* Task requirements
Would you transcribe the listing that follows, character for character, and omit its images?

=-=-=-=-=

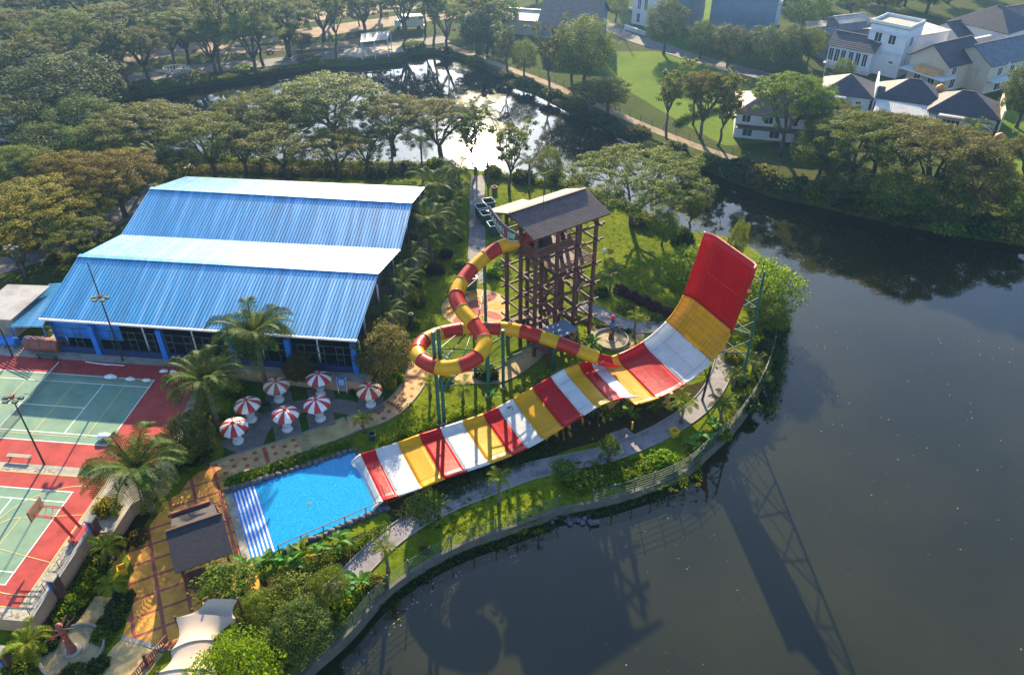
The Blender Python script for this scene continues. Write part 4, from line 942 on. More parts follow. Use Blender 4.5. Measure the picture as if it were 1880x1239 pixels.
# railing along the tent's left side, with posts
tr = thing('timber_railing', 'brown timber railing with slanting bars beside the canvas canopy', 'railing', at(300, 1190, ZG))
a, b = at(310, 1178, ZG), at(238, 1262, ZG)
for z in (0.25, 1.0): MB().bar(a + V(0, 0, z), b + V(0, 0, z), 0.08).build('rail', M['copper'], tr)
for i in range(22): p = a.lerp(b, i / 21); MB().bar(p + V(0, 0, .2), p + V(0, 0, 1.0), 0.05).build('baluster', M['copper'], tr)
for x, y, h, lab in ((352, 1075, 1.6, 'dark timber bollard post standing on the plaza near the canopy tip'), (366, 1082, 1.2, 'short dark post with round foot beside the canopy tip'), (271, 1218, 1.4, 'brown timber post with a round collar on the ramp')):
    c = at(x, y, ZG); b_ = thing('timber_post', lab, 'post', c); MB().box(c + V(0, 0, h / 2), (0.26, 0.26, h), 0.4).build('shaft', M['wood'], b_); MB().cyl(c, c + V(0, 0, .18), 0.5, 0.45, 12).build('foot', M['copper'], b_)
def totem(px, py, rad, label, seed, blue=False):
    c = at(px, py, ZG); rg = random.Random(seed); t = thing('totem_fountain', label, 'sculpture', c)
    MB().lathe([(rad, 0), (rad, 0.30), (rad - 0.18, 0.32), (rad - 0.2, 0.16), (0.05, 0.16)], 36, c).build('round_basin', plain('basin_concrete', (0.33, 0.26, 0.14), 0.9, var=0.4, scale=1.2, dirt=(0.15, 0.12, 0.07)), t)
    mb = MB(); mb.tube([c + V((rad - .06) * math.cos(a), (rad - .06) * math.sin(a), .33) for a in np.linspace(0, 6.2832, 37)], .11, 6, False); mb.build('rim', M['kerb'], t)
    MB().lathe([(0.72, 0.16), (0.72, 0.24), (0.3, 0.26)], 20, c).build('plinth', M['conc'], t)
    MB().tube([c + V(0, 0, z) for z in (0.2, 0.6, 1.2, 2.0, 2.8, 3.4)], [0.42, 0.34, 0.28, 0.25, 0.27, 0.16], 9).build('trunk', M['copper'] if not blue else M['wood'], t)
    for k in range(7):
        a = rg.uniform(0, 6.28); z = rg.uniform(1.7, 3.3); q = c + V(math.cos(a) * 1.1, math.sin(a) * 1.1, z + rg.uniform(-.1, .7)); MB().tube([c + V(0, 0, z), (c + V(0, 0, z)).lerp(q, .5) + V(0, 0, .05), q], [0.11, 0.08, 0.05], 6).build('branch', (M['copper'], M['redp'], M['wood'])[k % 3], t)
    MB().lathe([(0.02, 3.3), (0.22, 3.35), (0.30, 3.55), (0.2, 3.8), (0.02, 3.9)], 9, c).build('carved_head', M['redp'] if blue else M['copper'], t)
    if blue: MB().lathe([(0.27, 2.1), (0.31, 2.2), (0.31, 2.8), (0.27, 2.9)], 9, c).build('painted_band', M['bluep'], t)
totem(134.5, 1196, 2.5, 'carved red tree-trunk sculpture on a round concrete basin beside the ramp', 3)
totem(1122, 625, 2.2, 'carved totem with blue and red paint on a round basin behind the half-pipe', 8, True)
# ================================================================== COURT FURNITURE, POLES, FENCES
wall = thing('retaining_wall', 'orange rendered retaining wall with kerb top below the tennis courts', 'wall', ct(4.6, -20, ZG))
MB().obox((ct(4.55, -16.6) + ct(4.62, -26.2)) / 2 + V(0, 0, -0.5), (ct(4.62, -26.2) - ct(4.55, -16.6)) / 2, V(0.14, 0, 0), V(0, 0, 1.15)).build('wall_face', M['wallp'], wall)
MB().bar(ct(4.55, -16.6, 0.68), ct(4.62, -26.2, 0.68), 0.4, 0.08).build('coping', M['kerb'], wall)
for x, y, lab in ((118, 1104, 'a'), (205, 1005, 'b')):
    c = at(x, y, ZG) if lab == 'a' else ct(4.75, -16.4, ZG)
    pr = thing('wall_pillar', 'brown and blue pillar at mid-length of the retaining wall above the shrubs' if lab == 'a' else 'brown and blue pillar at the upper end of the retaining wall by the basketball hoop', 'pillar', c)
    MB().box(c + V(0.15, 0, 1.65), (0.5, 0.7, 3.3), CA).build('brown_face', M['wood'], pr); MB().box(c + V(-0.22, 0, 2.4), (0.22, 0.74, 1.7), CA).build('blue_face', M['bluep'], pr)
    MB().box(c + V(0, 0, 3.36), (0.85, 0.85, 0.14), CA).build('cap', M['conc'], pr)
c = at(22, 1228, ZG); pr = thing('wall_pillar', 'brown and blue pillar at the lower left corner by the young palm', 'pillar', c)
MB().box(c + V(0.15, 0, 1.3), (0.5, 0.7, 2.6), CA).build('brown_face', M['wood'], pr); MB().box(c + V(-0.22, 0, 1.7), (0.22, 0.74, 1.7), CA).build('blue_face', M['bluep'], pr); MB().box(c + V(0, 0, 2.66), (0.85, 0.85, 0.14), CA).build('cap', M['conc'], pr)
wr = thing('court_wire_fence', 'thin wire rail fence along the top of the retaining wall', 'fence', ct(4.2, -20, 0))
for i in range(5): p = ct(4.3, -16.6 - i * 2.3); MB().cyl(p, p + V(0, 0, 1.6), 0.035, n=6).build('post', M['steel'], wr)
for z in (0.9, 1.6): MB().cyl(ct(4.3, -16.6, z), ct(4.3, -25.8, z), 0.025, n=5).build('rail', M['steel'], wr)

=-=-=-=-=

* The answer
The Blender Python script for this scene continues. Write part 4, from line 942 on. More parts follow. Use Blender 4.5. Measure the picture as if it were 1880x1239 pixels.
# railing along the tent's left side, with posts
tr = thing('timber_railing', 'brown timber railing with slanting bars beside the canvas canopy', 'railing', at(300, 1190, ZG))
a, b = at(310, 1178, ZG), at(238, 1262, ZG)
for z in (0.25, 1.0): MB().bar(a + V(0, 0, z), b + V(0, 0, z), 0.08).build('rail', M['copper'], tr)
for i in range(22): p = a.lerp(b, i / 21); MB().bar(p + V(0, 0, .2), p + V(0, 0, 1.0), 0.05).build('baluster', M['copper'], tr)
for x, y, h, lab in ((352, 1075, 1.6, 'dark timber bollard post standing on the plaza near the canopy tip'), (366, 1082, 1.2, 'short dark post with round foot beside the canopy tip'), (271, 1218, 1.4, 'brown timber post with a round collar on the ramp')):
    c = at(x, y, ZG); b_ = thing('timber_post', lab, 'post', c); MB().box(c + V(0, 0, h / 2), (0.26, 0.26, h), 0.4).build('shaft', M['wood'], b_); MB().cyl(c, c + V(0, 0, .18), 0.5, 0.45, 12).build('foot', M['copper'], b_)
def totem(px, py, rad, label, seed, blue=False):
    c = at(px, py, ZG); rg = random.Random(seed); t = thing('totem_fountain', label, 'sculpture', c)
    MB().lathe([(rad, 0), (rad, 0.30), (rad - 0.18, 0.32), (rad - 0.2, 0.16), (0.05, 0.16)], 36, c).build('round_basin', plain('basin_concrete', (0.33, 0.26, 0.14), 0.9, var=0.4, scale=1.2, dirt=(0.15, 0.12, 0.07)), t)
    mb = MB(); mb.tube([c + V((rad - .06) * math.cos(a), (rad - .06) * math.sin(a), .33) for a in np.linspace(0, 6.2832, 37)], .11, 6, False); mb.build('rim', M['kerb'], t)
    MB().lathe([(0.72, 0.16), (0.72, 0.24), (0.3, 0.26)], 20, c).build('plinth', M['conc'], t)
    MB().tube([c + V(0, 0, z) for z in (0.2, 0.6, 1.2, 2.0, 2.8, 3.4)], [0.42, 0.34, 0.28, 0.25, 0.27, 0.16], 9).build('trunk', M['copper'] if not blue else M['wood'], t)
    for k in range(7):
        a = rg.uniform(0, 6.28); z = rg.uniform(1.7, 3.3); q = c + V(math.cos(a) * 1.1, math.sin(a) * 1.1, z + rg.uniform(-.1, .7)); MB().tube([c + V(0, 0, z), (c + V(0, 0, z)).lerp(q, .5) + V(0, 0, .05), q], [0.11, 0.08, 0.05], 6).build('branch', (M['copper'], M['redp'], M['wood'])[k % 3], t)
    MB().lathe([(0.02, 3.3), (0.22, 3.35), (0.30, 3.55), (0.2, 3.8), (0.02, 3.9)], 9, c).build('carved_head', M['redp'] if blue else M['copper'], t)
    if blue: MB().lathe([(0.27, 2.1), (0.31, 2.2), (0.31, 2.8), (0.27, 2.9)], 9, c).build('painted_band', M['bluep'], t)
totem(134.5, 1196, 2.5, 'carved red tree-trunk sculpture on a round concrete basin beside the ramp', 3)
totem(1122, 625, 2.2, 'carved totem with blue and red paint on a round basin behind the half-pipe', 8, True)
# ================================================================== COURT FURNITURE, POLES, FENCES
wall = thing('retaining_wall', 'orange rendered retaining wall with kerb top below the tennis courts', 'wall', ct(4.6, -20, ZG))
MB().obox((ct(4.55, -16.6) + ct(4.62, -26.2)) / 2 + V(0, 0, -0.5), (ct(4.62, -26.2) - ct(4.55, -16.6)) / 2, V(0.14, 0, 0), V(0, 0, 1.15)).build('wall_face', M['wallp'], wall)
MB().bar(ct(4.55, -16.6, 0.68), ct(4.62, -26.2, 0.68), 0.4, 0.08).build('coping', M['kerb'], wall)
for x, y, lab in ((118, 1104, 'a'), (205, 1005, 'b')):
    c = at(x, y, ZG) if lab == 'a' else ct(4.75, -16.4, ZG)
    pr = thing('wall_pillar', 'brown and blue pillar at mid-length of the retaining wall above the shrubs' if lab == 'a' else 'brown and blue pillar at the upper end of the retaining wall by the basketball hoop', 'pillar', c)
    MB().box(c + V(0.15, 0, 1.65), (0.5, 0.7, 3.3), CA).build('brown_face', M['wood'], pr); MB().box(c + V(-0.22, 0, 2.4), (0.22, 0.74, 1.7), CA).build('blue_face', M['bluep'], pr)
    MB().box(c + V(0, 0, 3.36), (0.85, 0.85, 0.14), CA).build('cap', M['conc'], pr)
c = at(22, 1228, ZG); pr = thing('wall_pillar', 'brown and blue pillar at the lower left corner by the young palm', 'pillar', c)
MB().box(c + V(0.15, 0, 1.3), (0.5, 0.7, 2.6), CA).build('brown_face', M['wood'], pr); MB().box(c + V(-0.22, 0, 1.7), (0.22, 0.74, 1.7), CA).build('blue_face', M['bluep'], pr); MB().box(c + V(0, 0, 2.66), (0.85, 0.85, 0.14), CA).build('cap', M['conc'], pr)
wr = thing('court_wire_fence', 'thin wire rail fence along the top of the retaining wall', 'fence', ct(4.2, -20, 0))
for i in range(5): p = ct(4.3, -16.6 - i * 2.3); MB().cyl(p, p + V(0, 0, 1.6), 0.035, n=6).build('post', M['steel'], wr)
for z in (0.9, 1.6): MB().cyl(ct(4.3, -16.6, z), ct(4.3, -25.8, z), 0.025, n=5).build('rail', M['steel'], wr)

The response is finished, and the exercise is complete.